In the human trials, the participants were asked to watch a video that is supposed to induce one of the four basic emotion types — anger, sadness, joy and pleasure. While watching the video, scientists sent harmless radio signals towards the participants and let the algorithm study them when they bounce back off them to determine what kind of emotion they were exhibiting. The wireless signals used are similar to the ones used by radar or WiFi.
“Being able to detect emotions using wireless systems is a topic of increasing interest for researchers as it offers an alternative to bulky sensors and could be directly applicable in future ‘smart’ home and building environments.”
~ Ahsan Noor Khan, First Author of the Study
Changes in the bounced back signals enabled the team to determine an individual’s heart and breathing rates.
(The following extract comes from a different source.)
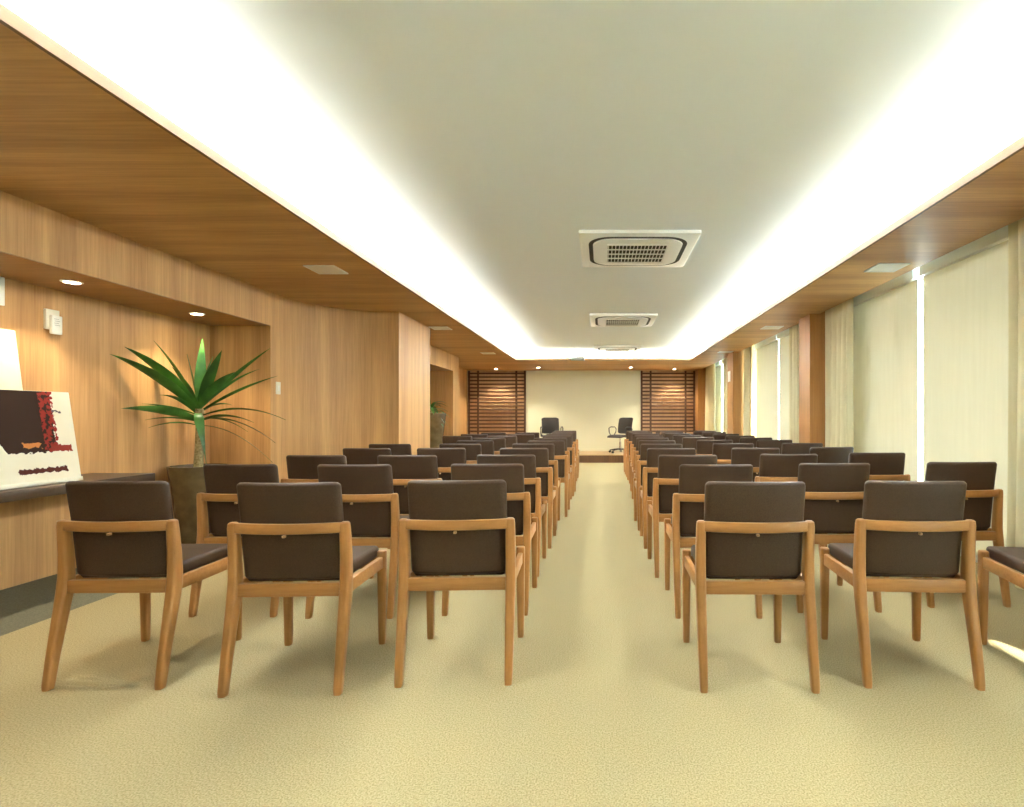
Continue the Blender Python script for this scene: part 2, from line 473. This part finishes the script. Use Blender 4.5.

Although researchers have previously used AI techniques previously to carry out such an experiment, data analysis has depended on the use of classical machine learning approaches — whereby the algorithm only classifies emotional states within the data.
In a departure from that technique, scientists used deep learning techniques, where the AI model learns from the raw data it collects—thus showing that this approach could detect emotions more accurately than traditional machine learning methods. For the purpose of this study, the deep learning model accurately measured emotions in a subject-independent way.
This is also a huge improvement from traditional emotion detection, which relies heavily on the assessment of visual indicators — such as facial expressions, speech, body gestures, or eye movements. This, however, only provides an external assessment of physical movements and not necessarily reflect the internal human emotions.
Researchers have also been looking at other ‘invisible’ signals, such as ECG to understand emotions. ECG basically measures the electrical activity in the heart. But once again, these are also measured using invasive sensors that are placed on the body. This study is a significant step towards the non-invasive approach that scientists have been looking for.
The scientists believe this research could help with the wider management of health and wellbeing apart from detecting psychological conditions like depressive states. Although the research has shown promise for commercial-scale deployment, scientists believe they would need to ponder over social and ethical concerns, including data protection.
Complete Research was published in the Journal PLOS ONE.